*Required task*: Every line holding the string "This" should be gathered.
***** Dataset records
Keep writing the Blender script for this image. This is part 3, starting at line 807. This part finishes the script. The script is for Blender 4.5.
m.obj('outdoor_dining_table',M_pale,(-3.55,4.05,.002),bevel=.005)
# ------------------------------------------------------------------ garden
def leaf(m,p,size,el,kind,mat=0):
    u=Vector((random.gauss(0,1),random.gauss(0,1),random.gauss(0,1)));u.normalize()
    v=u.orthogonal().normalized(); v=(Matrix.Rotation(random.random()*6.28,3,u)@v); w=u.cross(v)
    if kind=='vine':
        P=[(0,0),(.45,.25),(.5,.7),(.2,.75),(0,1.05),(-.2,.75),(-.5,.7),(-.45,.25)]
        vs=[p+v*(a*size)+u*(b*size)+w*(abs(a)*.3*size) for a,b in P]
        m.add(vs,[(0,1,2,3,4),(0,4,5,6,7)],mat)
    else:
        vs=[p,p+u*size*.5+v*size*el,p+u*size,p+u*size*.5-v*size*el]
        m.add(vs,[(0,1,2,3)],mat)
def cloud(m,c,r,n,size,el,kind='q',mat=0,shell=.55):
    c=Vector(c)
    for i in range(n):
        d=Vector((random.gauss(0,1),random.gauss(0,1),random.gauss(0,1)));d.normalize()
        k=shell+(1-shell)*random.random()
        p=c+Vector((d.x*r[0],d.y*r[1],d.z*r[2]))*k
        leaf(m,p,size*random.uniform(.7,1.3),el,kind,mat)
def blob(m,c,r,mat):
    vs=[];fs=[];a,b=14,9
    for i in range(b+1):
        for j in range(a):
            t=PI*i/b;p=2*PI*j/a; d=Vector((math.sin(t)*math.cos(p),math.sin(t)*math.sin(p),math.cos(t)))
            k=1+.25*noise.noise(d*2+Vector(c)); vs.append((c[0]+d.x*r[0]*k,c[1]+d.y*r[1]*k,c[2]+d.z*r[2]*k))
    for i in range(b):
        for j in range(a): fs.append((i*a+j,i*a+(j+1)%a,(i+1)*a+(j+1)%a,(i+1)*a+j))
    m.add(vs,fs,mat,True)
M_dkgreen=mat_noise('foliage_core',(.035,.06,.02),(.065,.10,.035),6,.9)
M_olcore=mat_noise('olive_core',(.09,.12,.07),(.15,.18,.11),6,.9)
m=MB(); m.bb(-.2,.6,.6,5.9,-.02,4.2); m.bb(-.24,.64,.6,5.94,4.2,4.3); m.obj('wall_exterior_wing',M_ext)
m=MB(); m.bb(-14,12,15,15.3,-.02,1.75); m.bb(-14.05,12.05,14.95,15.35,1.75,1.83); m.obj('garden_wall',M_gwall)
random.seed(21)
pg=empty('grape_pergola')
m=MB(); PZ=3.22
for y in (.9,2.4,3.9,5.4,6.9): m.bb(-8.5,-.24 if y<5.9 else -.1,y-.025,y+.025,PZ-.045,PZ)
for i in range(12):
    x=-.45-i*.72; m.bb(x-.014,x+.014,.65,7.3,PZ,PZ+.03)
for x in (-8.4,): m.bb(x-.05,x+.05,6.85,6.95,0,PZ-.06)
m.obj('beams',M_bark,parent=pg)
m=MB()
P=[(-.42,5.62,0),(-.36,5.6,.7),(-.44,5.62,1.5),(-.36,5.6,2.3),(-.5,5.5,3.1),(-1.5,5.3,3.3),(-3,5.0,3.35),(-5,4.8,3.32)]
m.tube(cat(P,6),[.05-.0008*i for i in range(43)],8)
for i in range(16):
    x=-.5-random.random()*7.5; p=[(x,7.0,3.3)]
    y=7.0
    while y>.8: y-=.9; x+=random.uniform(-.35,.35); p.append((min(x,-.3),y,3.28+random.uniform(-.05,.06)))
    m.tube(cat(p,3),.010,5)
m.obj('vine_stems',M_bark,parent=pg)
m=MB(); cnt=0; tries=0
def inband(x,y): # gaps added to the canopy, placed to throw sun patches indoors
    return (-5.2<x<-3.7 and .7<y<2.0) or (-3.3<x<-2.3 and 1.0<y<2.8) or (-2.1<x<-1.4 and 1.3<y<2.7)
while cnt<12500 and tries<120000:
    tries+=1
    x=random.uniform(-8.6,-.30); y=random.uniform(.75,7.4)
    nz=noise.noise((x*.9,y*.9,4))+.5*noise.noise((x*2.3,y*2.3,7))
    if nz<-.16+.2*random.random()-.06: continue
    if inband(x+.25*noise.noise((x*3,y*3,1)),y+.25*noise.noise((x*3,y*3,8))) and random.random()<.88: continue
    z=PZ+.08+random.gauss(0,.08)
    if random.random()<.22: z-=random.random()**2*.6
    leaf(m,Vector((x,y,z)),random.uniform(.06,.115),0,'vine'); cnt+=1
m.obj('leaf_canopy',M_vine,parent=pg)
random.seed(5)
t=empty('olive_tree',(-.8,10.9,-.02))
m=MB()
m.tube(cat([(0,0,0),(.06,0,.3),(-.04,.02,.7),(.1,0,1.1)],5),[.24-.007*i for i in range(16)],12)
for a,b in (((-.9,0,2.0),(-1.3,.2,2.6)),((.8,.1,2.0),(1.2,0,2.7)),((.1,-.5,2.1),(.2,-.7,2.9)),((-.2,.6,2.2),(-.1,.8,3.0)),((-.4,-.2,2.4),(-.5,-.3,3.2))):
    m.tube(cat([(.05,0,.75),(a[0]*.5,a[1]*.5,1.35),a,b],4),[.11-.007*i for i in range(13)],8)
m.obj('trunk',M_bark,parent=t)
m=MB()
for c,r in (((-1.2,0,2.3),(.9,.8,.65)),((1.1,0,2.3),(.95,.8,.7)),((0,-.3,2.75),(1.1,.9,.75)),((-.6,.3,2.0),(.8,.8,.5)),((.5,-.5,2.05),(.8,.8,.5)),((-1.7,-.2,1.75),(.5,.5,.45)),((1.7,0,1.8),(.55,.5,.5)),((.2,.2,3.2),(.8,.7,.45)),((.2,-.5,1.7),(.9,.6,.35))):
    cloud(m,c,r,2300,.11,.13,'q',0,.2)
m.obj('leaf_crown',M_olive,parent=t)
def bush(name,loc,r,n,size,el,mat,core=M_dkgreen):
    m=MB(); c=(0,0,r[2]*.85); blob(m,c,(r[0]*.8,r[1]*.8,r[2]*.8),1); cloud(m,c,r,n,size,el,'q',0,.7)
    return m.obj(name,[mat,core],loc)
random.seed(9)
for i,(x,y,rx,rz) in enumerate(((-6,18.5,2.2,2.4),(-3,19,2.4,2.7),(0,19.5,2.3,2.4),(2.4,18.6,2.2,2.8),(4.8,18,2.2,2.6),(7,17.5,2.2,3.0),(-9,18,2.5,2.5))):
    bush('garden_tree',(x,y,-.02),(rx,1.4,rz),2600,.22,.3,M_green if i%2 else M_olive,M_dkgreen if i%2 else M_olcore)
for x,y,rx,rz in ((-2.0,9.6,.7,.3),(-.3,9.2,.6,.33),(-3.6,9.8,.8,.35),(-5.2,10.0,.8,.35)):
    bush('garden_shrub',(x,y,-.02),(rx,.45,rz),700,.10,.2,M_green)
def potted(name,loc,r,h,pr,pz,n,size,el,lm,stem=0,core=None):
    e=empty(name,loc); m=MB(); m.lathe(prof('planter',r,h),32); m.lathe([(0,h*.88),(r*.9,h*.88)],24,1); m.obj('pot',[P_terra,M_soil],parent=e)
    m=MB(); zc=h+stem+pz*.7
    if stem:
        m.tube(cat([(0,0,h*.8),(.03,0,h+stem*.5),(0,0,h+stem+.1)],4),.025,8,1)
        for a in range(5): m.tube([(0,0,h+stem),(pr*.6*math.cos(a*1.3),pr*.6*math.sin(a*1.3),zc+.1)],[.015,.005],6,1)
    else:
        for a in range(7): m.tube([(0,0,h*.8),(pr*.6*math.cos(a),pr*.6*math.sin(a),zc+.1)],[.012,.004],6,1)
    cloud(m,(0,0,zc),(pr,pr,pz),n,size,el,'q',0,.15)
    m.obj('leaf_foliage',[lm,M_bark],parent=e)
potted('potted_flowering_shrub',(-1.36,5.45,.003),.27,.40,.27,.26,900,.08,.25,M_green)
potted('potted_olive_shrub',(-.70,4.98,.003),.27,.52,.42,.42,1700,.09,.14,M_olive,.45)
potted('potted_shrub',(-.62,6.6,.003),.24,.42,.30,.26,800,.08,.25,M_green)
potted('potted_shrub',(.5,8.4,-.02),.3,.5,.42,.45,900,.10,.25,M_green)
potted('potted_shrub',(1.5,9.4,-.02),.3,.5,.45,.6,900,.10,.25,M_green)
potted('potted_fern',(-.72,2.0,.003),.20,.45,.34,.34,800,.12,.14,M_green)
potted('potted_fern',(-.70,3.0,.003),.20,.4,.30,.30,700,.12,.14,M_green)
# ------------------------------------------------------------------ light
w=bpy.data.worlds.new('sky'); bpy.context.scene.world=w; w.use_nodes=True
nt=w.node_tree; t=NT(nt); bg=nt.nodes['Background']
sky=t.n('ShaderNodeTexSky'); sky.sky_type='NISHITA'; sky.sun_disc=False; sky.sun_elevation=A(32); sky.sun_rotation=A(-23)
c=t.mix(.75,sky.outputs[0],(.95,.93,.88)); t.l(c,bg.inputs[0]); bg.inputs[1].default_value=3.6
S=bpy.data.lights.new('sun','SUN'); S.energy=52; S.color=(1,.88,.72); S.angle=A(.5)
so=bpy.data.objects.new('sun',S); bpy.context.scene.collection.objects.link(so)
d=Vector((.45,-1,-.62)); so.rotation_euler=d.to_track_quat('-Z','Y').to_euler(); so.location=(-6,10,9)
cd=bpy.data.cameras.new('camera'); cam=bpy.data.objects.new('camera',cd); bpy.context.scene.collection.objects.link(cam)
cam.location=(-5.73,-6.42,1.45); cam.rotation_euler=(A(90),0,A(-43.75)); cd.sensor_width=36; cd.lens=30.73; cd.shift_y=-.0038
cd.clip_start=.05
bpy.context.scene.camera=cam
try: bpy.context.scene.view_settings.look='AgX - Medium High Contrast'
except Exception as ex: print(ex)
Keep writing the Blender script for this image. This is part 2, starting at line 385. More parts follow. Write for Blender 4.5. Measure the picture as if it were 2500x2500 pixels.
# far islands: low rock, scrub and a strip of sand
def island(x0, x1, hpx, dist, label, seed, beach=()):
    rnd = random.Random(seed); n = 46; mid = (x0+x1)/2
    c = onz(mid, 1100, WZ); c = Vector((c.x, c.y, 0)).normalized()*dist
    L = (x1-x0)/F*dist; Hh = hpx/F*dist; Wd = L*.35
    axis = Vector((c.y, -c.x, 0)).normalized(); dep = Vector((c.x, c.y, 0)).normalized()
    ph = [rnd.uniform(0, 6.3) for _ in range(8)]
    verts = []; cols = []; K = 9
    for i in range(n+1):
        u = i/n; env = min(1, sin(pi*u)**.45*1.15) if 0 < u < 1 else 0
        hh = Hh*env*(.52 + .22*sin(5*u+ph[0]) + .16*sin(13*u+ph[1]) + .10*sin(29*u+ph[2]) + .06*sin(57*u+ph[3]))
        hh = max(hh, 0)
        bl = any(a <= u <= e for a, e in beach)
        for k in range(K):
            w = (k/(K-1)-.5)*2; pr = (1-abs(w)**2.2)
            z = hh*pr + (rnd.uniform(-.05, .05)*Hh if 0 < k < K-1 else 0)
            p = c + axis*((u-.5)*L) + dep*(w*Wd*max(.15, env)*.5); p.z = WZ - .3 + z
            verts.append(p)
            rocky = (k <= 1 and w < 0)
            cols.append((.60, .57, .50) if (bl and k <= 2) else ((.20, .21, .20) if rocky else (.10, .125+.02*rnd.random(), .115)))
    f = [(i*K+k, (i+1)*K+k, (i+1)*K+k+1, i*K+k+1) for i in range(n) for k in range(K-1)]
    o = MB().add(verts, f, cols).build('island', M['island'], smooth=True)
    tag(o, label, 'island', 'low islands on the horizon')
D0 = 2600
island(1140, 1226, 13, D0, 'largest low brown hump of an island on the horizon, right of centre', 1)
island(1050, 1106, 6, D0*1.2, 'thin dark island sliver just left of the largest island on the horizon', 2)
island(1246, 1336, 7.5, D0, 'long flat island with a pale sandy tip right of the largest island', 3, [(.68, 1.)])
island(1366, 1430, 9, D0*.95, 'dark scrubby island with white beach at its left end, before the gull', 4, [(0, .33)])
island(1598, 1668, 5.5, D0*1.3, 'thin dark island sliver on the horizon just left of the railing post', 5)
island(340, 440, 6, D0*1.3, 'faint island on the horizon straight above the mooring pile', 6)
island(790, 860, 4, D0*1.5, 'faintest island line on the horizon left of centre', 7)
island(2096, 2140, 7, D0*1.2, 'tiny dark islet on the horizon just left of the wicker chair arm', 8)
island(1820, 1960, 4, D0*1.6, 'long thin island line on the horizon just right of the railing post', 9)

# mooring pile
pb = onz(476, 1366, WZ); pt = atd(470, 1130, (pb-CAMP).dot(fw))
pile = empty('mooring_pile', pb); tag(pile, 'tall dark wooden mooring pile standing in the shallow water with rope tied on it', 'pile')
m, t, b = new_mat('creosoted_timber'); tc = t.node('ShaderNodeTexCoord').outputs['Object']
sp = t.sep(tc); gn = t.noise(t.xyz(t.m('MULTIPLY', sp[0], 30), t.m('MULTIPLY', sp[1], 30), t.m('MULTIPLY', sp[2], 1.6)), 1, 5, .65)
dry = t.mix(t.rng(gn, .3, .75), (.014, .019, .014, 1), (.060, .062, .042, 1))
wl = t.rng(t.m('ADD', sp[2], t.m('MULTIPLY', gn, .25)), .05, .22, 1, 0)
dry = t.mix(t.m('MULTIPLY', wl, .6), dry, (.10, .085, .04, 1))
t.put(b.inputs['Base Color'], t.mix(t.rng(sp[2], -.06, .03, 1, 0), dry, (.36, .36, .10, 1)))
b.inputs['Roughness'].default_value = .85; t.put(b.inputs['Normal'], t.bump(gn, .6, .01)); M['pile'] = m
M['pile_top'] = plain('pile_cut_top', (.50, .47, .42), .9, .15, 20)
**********
*Task response*:
Keep writing the Blender script for this image. This is part 3, starting at line 807. This part finishes the script. The script is for Blender 4.5.
Keep writing the Blender script for this image. This is part 2, starting at line 385. More parts follow. Write for Blender 4.5. Measure the picture as if it were 2500x2500 pixels.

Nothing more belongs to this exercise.